I have been watching on Sun TV about 7am arivu. People spill out of theatres and even shout slogans. But i have no idea how ALL tamilians can claim kinship association with the Pallavas.

In addition, the agnostic and atheistic religions were not different from theistic religions in providing such endorsement. While the bakthi movement tried to use people's proclivity to believe in the existence of a supreme being to counter the caste system, it did not succeed. Because religion did not create caste system, it could not succeed in eradicating it.

The wishy-washy defense of caste vs clan was also expected given the fact that the texts quoted belong to agnostic religions! The groups mentioned - the எயினர் and பரதவர் are still listed as caste groups. Whether the degradation of these caste groups stemmed from the principle of non-violence is irrelevant! The fact is agnostics and atheists provided intellectual support to such degradation! Just like how the agnostics and atheists of this forum provide intellectual support in spreading hatred directed against brahmins!
KB, if you speak of inter-clan differences then am with you; since various clans fought against one another. IMO clan wars (of one clan fighting against another clan) gave rise to the concept of kula deivams. Then again, the Caste System is different from the Clan System. Nearly ALL jain thirthankaras are from the Ikshvaku clan. Poets singing about the greatness of certain clans is no suprise.

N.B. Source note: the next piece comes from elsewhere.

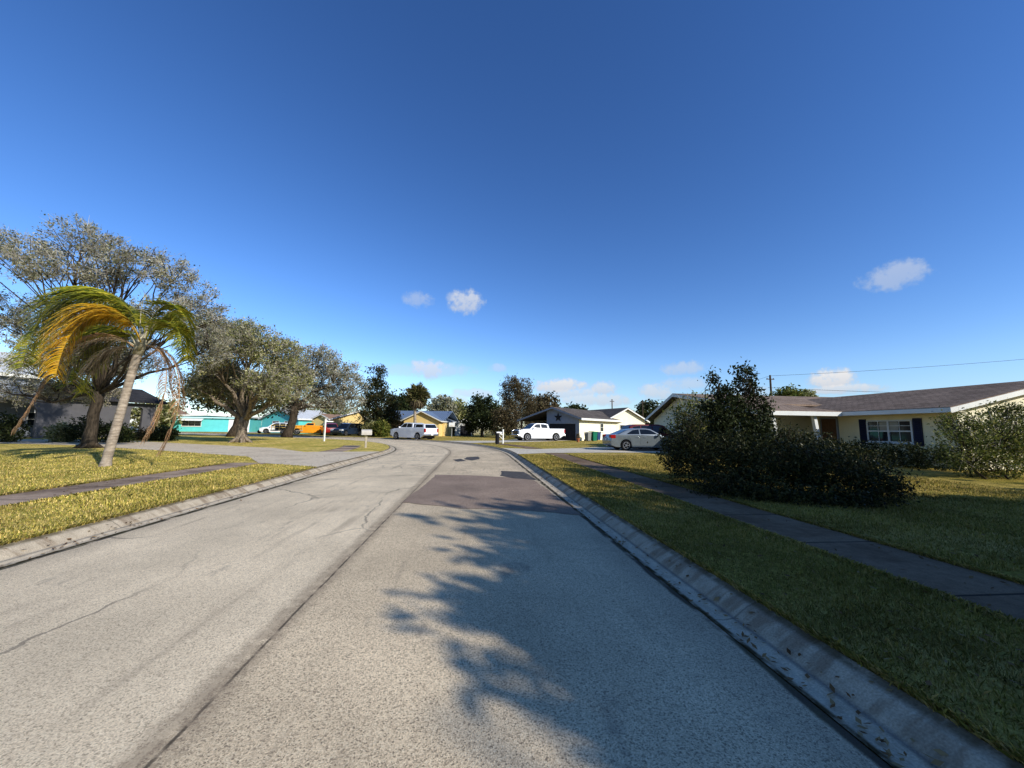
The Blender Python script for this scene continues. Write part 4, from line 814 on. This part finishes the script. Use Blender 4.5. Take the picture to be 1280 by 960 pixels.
m = MB(); m.bb(-1.4, ax(56), .3, .345, 4.86, 5.1); m.build('fascia', M['white'], h)
m = MB(); m.bb(ax(112), ax(128), 3.42, 3.49, 0, 2.1); m.build('door', M['white'], h)
frame_window(h, lambda a, o, z: (a, 3.5-o, z), ax(62), ax(84), 1.0, 2.1, 2, 2)
frame_window(h, lambda a, o, z: (a, 3.5-o, z), ax(167), ax(175), .6, 2.3, 1, 2)
# --- white shed and other small structures beyond the bend
p = land(581, 66); h = thing('garden_shed', 'small white shed with dark opening behind the fence', 'shed', p, R(4)); gable_block(h, 3.0, 3, 2.0, 2.75, 'white', 'roofD', ov=.2)
m = MB(); m.bb(-.6,1.2,-.04,-.003,-.05,1.7); m.build('door', M['charcoal'], h)
# --- fences
def fence(p, q, H=1.2, step=2.4):
    L = (q-p).length; t_ = thing('chain_link_fence', 'grey chain link fence along the lawn beyond the bend', 'fence', p, math.atan2(q.y-p.y, q.x-p.x)); k = int(L/step)
    for i in range(k+1):
        m = MB(); m.tube([(L*i/k,0,-.1),(L*i/k,0,H+.05)], .045, 8); m.build('post', M['galv'], t_)
    m = MB(); m.tube([(0,0,H),(L,0,H)], .035, 6); m.build('top_rail', M['galv'], t_); m = MB(); s = .16; n = int((L+H)/s)
    for i in range(n):
        a = i*s-H
        for sg in (1, -1):
            x0, x1 = (a, a+H) if sg > 0 else (a+H, a); z0, z1 = 0.05, H; xa, xb = x0, x1
            f0 = 0; f1 = 1
            dx = x1-x0
            if dx > 0: f0 = max(0, -x0/dx); f1 = min(1, (L-x0)/dx)
            else: f0 = max(0, (L-x0)/dx); f1 = min(1, -x0/dx)
            if f1 <= f0: continue
            m.beam((x0+dx*f0,0.004*sg,z0+(z1-z0)*f0),(x0+dx*f1,0.004*sg,z0+(z1-z0)*f1),.014,.014)
    m.build('mesh', M['galv'], t_); return t_
fence(G(566, 543.5), G(628, 543.5))
p = G(550, 543); q = G(567, 543); L = (q-p).length; t_ = thing('picket_fence', 'short white board fence right of the yellow house', 'fence', p, math.atan2(q.y-p.y, q.x-p.x)); m = MB()
for i in range(int(L/.16)): m.bb(i*.16, i*.16+.13, -.012, .012, 0, 1.25)
m.build('boards', M['white'], t_); m = MB(); m.bb(0, L, .013, .06, .3, .38); m.bb(0, L, .013, .06, .95, 1.03); m.build('rail', M['white'], t_)
p = land(566, 56); t_ = thing('basketball_hoop', 'white basketball backboard on a grey pole behind the fence', 'basketball hoop', p); m = MB(); m.tube([(0,0,-.1),(0,0,2.0),(0,-.3,2.3)], .05, 8); m.build('pole', M['galv'], t_)
m = MB(); m.bb(-.42,.42,-.36,-.32,1.45,2.05); m.build('backboard', M['white'], t_, bevel=.01); m = MB(); m.tube([(.22*math.cos(a*PI/6), -.6+.22*math.sin(a*PI/6), 1.6) for a in range(13)], .012, 5); m.build('rim', M['orange'], t_)
# ================================================================== vehicles
def arc(cx, cz, r, a0, a1, n=9): return [(cx+r*math.cos(R(a0+(a1-a0)*i/(n-1))), cz+r*math.sin(R(a0+(a1-a0)*i/(n-1)))) for i in range(n)]
def wheel(par, x, y, r, w=.22, spokes=5):
    m = MB(); m.lathe([(r*.66,-w*.5),(r*.93,-w*.5),(r,-w*.35),(r,w*.35),(r*.93,w*.5),(r*.66,w*.5)], 'Y', (0,0,0), 24); o = m.build('wheel', M['tyre'], par, smooth='auto'); o.location = (x, y, r); sg = 1 if y > 0 else -1
    m = MB(); m.lathe([(r*.67,-.02),(r*.67,.02)], 'Y', (0,sg*w*.30,0), 20)
    b_ = m.build('hub_back', M['black'], o); m = MB(); yy = sg*(w*.5+.004)
    for k in range(spokes):
        a = 2*PI*k/spokes; m.beam((0,yy,0),(math.cos(a)*r*.62,yy,math.sin(a)*r*.62),.1*r/.33,.03)
    m.lathe([(r*.17,-.025),(r*.17,.025)], 'Y', (0,yy,0), 12); nn = 24
    ring = [(r*.60,-.02),(r*.69,-.02),(r*.69,.02),(r*.60,.02)]; vs = []
    for rr, hh in ring: vs += [(rr*math.cos(2*PI*j/nn), yy+hh, rr*math.sin(2*PI*j/nn)) for j in range(nn)]
    m.add(vs, [(i*nn+j, i*nn+(j+1)%nn, ((i+1)%4)*nn+(j+1)%nn, ((i+1)%4)*nn+j) for i in range(4) for j in range(nn)])
    m.build('rim', M['alloy'], o); return o
def inset_quad(a, b, c, d, k=.07, out=.008):
    a, b, c, d = map(Vector, (a, b, c, d)); ce = (a+b+c+d)/4; n = (b-a).cross(d-a).normalized()
    return [p.lerp(ce, k)+n*out for p in (a, b, c, d)]
def vehicle(name, label, cat, loc, rz, paint, W, r, xf, xr, lower, houses, sides, shields, doors, heads, tails, grille=None, bump=None, mirror=None, plate=True, group='parked vehicles', spokes=5, bumpmat='black', cover=None):
    t = thing(name, label, cat, loc, rz, group); hw = W/2
    pts = list(lower[0])+arc(xf, r, r*1.17, -20, 200)+list(lower[1])+arc(xr, r, r*1.17, -20, 200)+list(lower[2])
    zt = max(z for x, z in pts)
    m = MB(); m.taper(pts, lambda z: hw); m.build('body', M[paint], t, smooth=True, bevel=.05, seg=3)
    ins = MB(); ins.bb(min(x for x, z in pts)+.3, max(x for x, z in pts)-.3, -hw+.25, hw-.25, r*.55, zt-.1); ins.build('underbody', M['black'], t)
    for k, (poly, inset) in enumerate(houses):
        z0 = min(z for x, z in poly); z1 = max(z for x, z in poly); yf = lambda z, z0=z0, z1=z1, i=inset: hw-.06-i*(z-z0)/(z1-z0)
        m = MB(); m.taper(poly, yf); m.build('cabin' if k == 0 else 'bed_cap', M[paint], t, smooth=True, bevel=.04, seg=3)
        for po in sides[k]:
            for s in (1, -1):
                g = MB(); g.face([(x, s*(yf(z)+.006), z) for x, z in (po if s > 0 else po[::-1])]); g.build('side_window', M['autoglass'], t)
        for nm, (xa, za), (xb, zb) in shields[k]:   # from low point to high point
            ya, yb = yf(za)-.04, yf(zb)-.04; q_ = [(xa,-ya,za),(xa,ya,za),(xb,yb,zb),(xb,-yb,zb)]
            if xa < xb: q_ = [q_[1], q_[0], q_[3], q_[2]]
            g = MB(); g.face(inset_quad(*q_, .06, .012)); g.build(nm, M['autoglass'], t)
    for po, hx, hz in doors:
        for s in (1, -1):
            g = MB(); y_ = s*(hw+.001); g.extr([(x, y_, z) for x, z in po], (0, s*.006, 0)); d = g.build('door', M[paint], t)
            hd = MB(); hd.box(hx, s*(hw+.025), hz, .2, .03, .035); hd.build('handle', M['chrome'] if paint != 'carwhite' else M['carwhite'], d, bevel=.008)
    for s in (1, -1):
        for (x0, x1, z0, z1, y0) in heads: g = MB(); g.bb(x0, x1, s*y0, s*(hw+.004), z0, z1); g.build('headlight', M['lamp'], t, bevel=.015)
        for (x0, x1, z0, z1, y0) in tails: g = MB(); g.bb(x0, x1, s*y0, s*(hw+.004), z0, z1); g.build('tail_light', M['tail'], t, bevel=.015)
        if mirror: x, z = mirror; g = MB(); g.box(x, s*(hw+.12), z, .13, .2, .16); g.build('mirror', M[paint], t, bevel=.03)
        wheel(t, xf, s*(hw-.12), r, .24, spokes); wheel(t, xr, s*(hw-.12), r, .24, spokes)
    if grille: g = MB(); x0, x1, z0, z1, y_ = grille; g.bb(x0, x1, -y_, y_, z0, z1); gg = g.build('grille', M['black'], t, bevel=.01); g = MB(); [g.bb(x1, x1+.02, -y_, y_, z0+(z1-z0)*k/4-.012, z0+(z1-z0)*k/4+.012) for k in (1, 2, 3)]; g.build('grille_bar', M['chrome'], gg)
    for b_ in bump or (): g = MB(); x0, x1, z0, z1 = b_; g.bb(x0, x1, -hw+.02, hw-.02, z0, z1); g.build('bumper', M[bumpmat], t, bevel=.03)
    if plate: x = min(x for x, z in pts)-.012 if not bump else min(min(b_[0] for b_ in bump), min(x for x, z in pts))-.012; g = MB(); g.bb(x-.01, x, -.16, .16, plate if plate is not True else .55, (plate if plate is not True else .55)+.15); g.build('license_plate', M['white'], t, bevel=.004)
    if cover: g = MB(); x0, x1, z = cover; g.bb(x0, x1, -hw+.08, hw-.08, z, z+.03); g.build('bed_cover', M['black'], t)
    return t
SED = dict(W=1.82, r=.33, xf=1.4, xr=-1.36,
  lower=([(2.36,.32),(2.39,.5),(2.32,.66),(1.95,.82),(1.25,.95),(.9,1.0),(-1.8,1.05),(-2.2,1.02),(-2.34,.9),(-2.4,.6),(-2.36,.34),(-2.05,.24)][::-1][0:0],[],[]),
  houses=[([(-1.95,1.0),(-1.2,1.33),(-.6,1.44),(0,1.46),(.4,1.41),(1.2,.96)], .24)],
  sides=[[[(-1.3,1.06),(-.82,1.32),(-.42,1.375),(-.42,1.06)], [(-.34,1.06),(-.34,1.375),(.08,1.375),(.36,1.33),(.86,1.06)]]],
  shields=[[('windshield',(1.2,.96),(.4,1.41)),('rear_window',(-1.95,1.0),(-1.2,1.33))]],
  doors=[([(-1.0,.34),(-1.05,.75),(-1.25,1.0),(-.42,1.0),(-.42,.34)], -.6, .86), ([(-.38,.34),(-.38,1.0),(.95,.96),(.95,.34)], -.1, .86)],
  heads=[(2.0,2.3,.62,.76,.55)], tails=[(-2.36,-2.05,.78,1.0,.5)], mirror=(.78,1.02))
def outline(front_bottom, top, rear_bottom): return None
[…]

Also, violence in clan wars, one group enslaving the other, creation of the hierarchial caste system, and varna system -- was the outcome of wars which everyone fought. So i wud say brahmins alone cannot be blamed. It was just the way social ideas and norms were at that time.

But i must say i am saddened, and tend to have some grouse about some certain brahmins of the colonial period who were floating on cloud nine (in their own world of supreme greatness) and wished to see people divided into varna system (and that too just 2 classes of brahmins and shudras). These were people who helped create an india where things run on caste-system in a 'democracy'. But when things got upturned on them (with reservations and misuse of the same caste-system by politicians), some brahmins cry hoarse about so-called meritocracy.
 
In this world there are various divisions, some are based on geography (like Punjabi, Gujarati, Sindhi, etc). Some are based on Economy (like upper, middle, lower, or powerty etc). Then there are religion based (like Sikhs, Muslim. Hindu elc). Then there are division based on sex (like male, female, etc). Similarly there are groups based on achievements.

Some of the distinctions are based on birth alone and by law that discrimination is banned by law, and is abhorrent to majority in PUBLIC places. What you practice in your private home or your private club is up to you.

A total class less society is an Utopian dream. It will not be attained in our life time anywhere on earth, and it is not the fault of Brahmins as you will be advised in this site. It is not to say that we all should not strive towards that goal, and please tell that to 99% of the Americans who have been protesting this ineqality.